Luz e sombras sobre a descarbonização no setor dos transportes: O Decreto-Lei n.º 86/2021
A descarbonização no setor dos transportes é um imperativo normativo nacional e europeu, exigindo-se ao legislador português que faça luz, e não sombra, sobre os objetivos verdes consagrados.
Portugal dispõe de um novo regime jurídico relativo à promoção de veículos de transporte rodoviário limpos a favor da mobilidade com nível baixo de emissões. O Decreto-Lei n.º 86/2021, de 19 de outubro, transpõe a Diretiva (UE) 2019/116 e, além da adoção, sempre que viável, de critérios ecológicos, impõe a inclusão de uma percentagem mínima de veículos não poluentes, em vários tipos de contratos celebrados por entidades adjudicantes à luz do Código dos Contratos Públicos e cujos procedimentos de formação se iniciem a partir de 02.11.2021. Abrangidos estão diversos tipos contratuais, desde a compra e venda ao aluguer, passando pela aquisição de serviços públicos de transporte rodoviário de passageiros acima de um valor anual médio estimado em 1 000 000 EUR ou que envolvam a prestação anual de pelo menos 300 000 quilómetros.
Obscura está, porém, a questão (fundamental) de saber se os objetivos e a percentagem mínima de veículos não poluentes nele previstos se aplicam ao conjunto dos contratos celebrados em Portugal ou a cada um dos contratos celebrados por cada uma das entidades adjudicantes. Os objetivos fixados na Diretiva (UE) 2019/1161 referem-se ao “conjunto de todos os contratos” de um Estado Membro. Já a opção do legislador nacional é tudo menos clara.

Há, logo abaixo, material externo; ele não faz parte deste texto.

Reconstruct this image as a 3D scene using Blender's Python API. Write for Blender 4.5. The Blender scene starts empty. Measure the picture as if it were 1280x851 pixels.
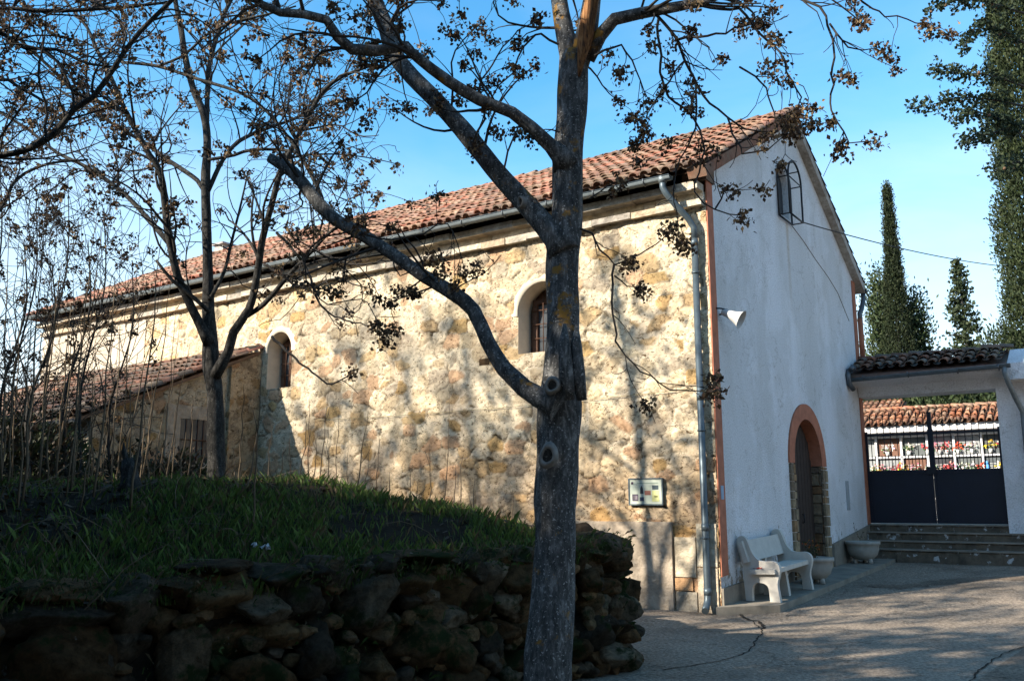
import bpy, bmesh, math, random
import numpy as np
from mathutils import Vector, Matrix, noise as mnoise

# ------------------------------------------------------------------ camera model (photo pixels 1280x851)
FPX = 1130.0
CXP, CYP = 640.0, 425.5
PITCH = math.atan(207.0 / FPX)
CAMH = 1.5
CAM = np.array([0.0, 0.0, CAMH])
_F = np.array([0, math.cos(PITCH), math.sin(PITCH)])
_U = np.array([0, -math.sin(PITCH), math.cos(PITCH)])
_R = np.array([1.0, 0, 0])


def ray(x, y):
    return _F * FPX + _R * (x - CXP) + _U * (CYP - y)


def at(x, y, Y):
    r = ray(x, y)
    return CAM + r * (Y / r[1])


scene = bpy.context.scene
COL = scene.collection
cam_d = bpy.data.cameras.new("camera")
cam_d.sensor_width = 36.0
cam_d.lens = 36.0 * FPX / 1280.0
cam_d.clip_end = 3000.0
cam_d.clip_start = 0.05
cam_o = bpy.data.objects.new("camera", cam_d)
COL.objects.link(cam_o)
cam_o.location = (0, 0, CAMH)
cam_o.rotation_euler = (math.radians(90) + PITCH, 0, 0)
scene.camera = cam_o

# church frame: local x along the gable wall's outward normal, local y along the gable wall, z up
D1 = np.array([-0.81955678, 0.57299798, 0.0])
D2 = np.array([0.57299798, 0.81955678, 0.0])
P0 = np.array([3.00208391, 13.39316012, 0.0])
CH_ROT = math.atan2(-D1[1], -D1[0])


def cw(x, y, z=0.0):
    """church-local -> world"""
    return P0 - D1 * x + D2 * y + np.array([0, 0, z])


# ------------------------------------------------------------------ light
SUN_A, SUN_E = 0.55, 0.62
Lv = Vector(tuple(-D1 * SUN_A + D2)) + Vector((0, 0, -SUN_E))
Lv.normalize()
SUN_EL = math.asin(-Lv.z)
SUN_ROT = math.atan2(-Lv.x, -Lv.y)
sd = bpy.data.lights.new("sun", 'SUN')
sd.energy = 5.0
sd.angle = math.radians(0.8)
sd.color = (1.0, 0.92, 0.79)
so = bpy.data.objects.new("sun", sd)
COL.objects.link(so)
so.rotation_euler = Lv.to_track_quat('-Z', 'Y').to_euler()
so.location = (-20, -10, 20)

world = bpy.data.worlds.new("World")
scene.world = world
world.use_nodes = True
wn, wl = world.node_tree.nodes, world.node_tree.links
bgn = wn.get('Background')
sky = wn.new('ShaderNodeTexSky')
sky.sky_type = 'NISHITA'
sky.sun_disc = False
sky.sun_elevation = SUN_EL
sky.sun_rotation = SUN_ROT
sky.air_density = 1.0
sky.dust_density = 0.4
sky.ozone_density = 1.6
hsv = wn.new('ShaderNodeHueSaturation')
hsv.inputs['Hue'].default_value = 0.488
hsv.inputs['Saturation'].default_value = 1.33
wl.new(sky.outputs[0], hsv.inputs['Color'])
tcw = wn.new('ShaderNodeTexCoord')
mpw = wn.new('ShaderNodeMapping')
mpw.inputs['Scale'].default_value = (1.2, 1.2, 3.6)
wl.new(tcw.outputs['Generated'], mpw.inputs[0])
nzw = wn.new('ShaderNodeTexNoise')
nzw.inputs['Scale'].default_value = 2.2
nzw.inputs['Detail'].default_value = 6
nzw.inputs['Roughness'].default_value = 0.55
nzw.inputs['Distortion'].default_value = 0.5
wl.new(mpw.outputs[0], nzw.inputs['Vector'])
crw = wn.new('ShaderNodeValToRGB')
crw.color_ramp.elements[0].position = 0.38
crw.color_ramp.elements[0].color = (0, 0, 0, 1)
crw.color_ramp.elements[1].position = 0.66
crw.color_ramp.elements[1].color = (1, 1, 1, 1)
wl.new(nzw.outputs[0], crw.inputs[0])
sepw = wn.new('ShaderNodeSeparateXYZ')
wl.new(tcw.outputs['Generated'], sepw.inputs[0])
mrw = wn.new('ShaderNodeMapRange')       # thin high cloud thickens low in the sky
mrw.inputs['From Min'].default_value = 0.05
mrw.inputs['From Max'].default_value = 0.38
mrw.inputs['To Min'].default_value = 0.95
mrw.inputs['To Max'].default_value = 0.10
wl.new(sepw.outputs['Z'], mrw.inputs['Value'])
mulw = wn.new('ShaderNodeMath')
mulw.operation = 'MULTIPLY'
wl.new(crw.outputs[0], mulw.inputs[0])
wl.new(mrw.outputs[0], mulw.inputs[1])
mixw = wn.new('ShaderNodeMixRGB')
mixw.inputs['Color2'].default_value = (3.6, 3.75, 3.85, 1)
wl.new(mulw.outputs[0], mixw.inputs['Fac'])
wl.new(hsv.outputs[0], mixw.inputs['Color1'])
mrh = wn.new('ShaderNodeMapRange')       # pale band of thin cloud low over the horizon
mrh.interpolation_type = 'SMOOTHSTEP'
mrh.inputs['From Min'].default_value = 0.06
mrh.inputs['From Max'].default_value = 0.42
mrh.inputs['To Min'].default_value = 0.85
mrh.inputs['To Max'].default_value = 0.0
wl.new(sepw.outputs['Z'], mrh.inputs['Value'])
mixh = wn.new('ShaderNodeMixRGB')
mixh.inputs['Color2'].default_value = (3.2, 3.6, 3.85, 1)
wl.new(mrh.outputs[0], mixh.inputs['Fac'])
wl.new(mixw.outputs[0], mixh.inputs['Color1'])
wl.new(mixh.outputs[0], bgn.inputs['Color'])
bgn.inputs['Strength'].default_value = 0.134

vs = scene.view_settings
vs.view_transform = 'Standard'
vs.look = 'None'
vs.exposure = 1.38
vs.gamma = 1.0
vs.use_curve_mapping = False
scene.render.engine = 'CYCLES'
scene.cycles.max_bounces = 6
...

Por um lado, parece ter assumido uma opção diferente da Diretiva, apontando para que a percentagem mínima é para ser cumprida em “cada contrato” (artigo 2.º, n.º 3; artigo 6.º, n.os 4 e 5). Mas, por outro lado, este diploma legal deixa pistas em sentido contrário, podendo, a partir delas, deixar margem para uma tentativa de interpretação do Decreto-Lei à luz da Diretiva que pretende transpor, no sentido de que afinal também o legislador nacional seguiu a lógica dos objetivos globais. É que, em algumas passagens, manteve-se a referência à globalidade de todos os contratos: é o caso da referência ao “número total de veículos pesados abrangidos pelos contratos públicos” e ao “conjunto de todos os contratos” (alínea b) do n.º 1 do artigo 6.º e nota de rodapé do Quadro III). Mas, se for esta a interpretação certa e a vontade do legislador, faltará garantir a exequibilidade ao diploma legal em causa, através de um ato normativo que o complemente e que explique de que modo os objetivos globais devem ser cumpridos por cada contrato ou por cada entidade adjudicante em particular. Isto é: é necessário que esse ato normativo “reparta os esforços” pelo território nacional e adapte a quota a cumprir em função das concretas características de cada região. Pense-se na evidente e justificável distinção, para este efeito, entre contratos a executar em zonas urbanas e contratos em zonas mais rurais ou entre contratos em zonas mais povoadas e em zonas menos povoadas. Uma tal repartição de esforços, com natureza normativa, é condição essencial para conferir aplicabilidade ao Decreto-Lei n.º 86/2021, se interpretado segundo uma lógica de objetivos globais.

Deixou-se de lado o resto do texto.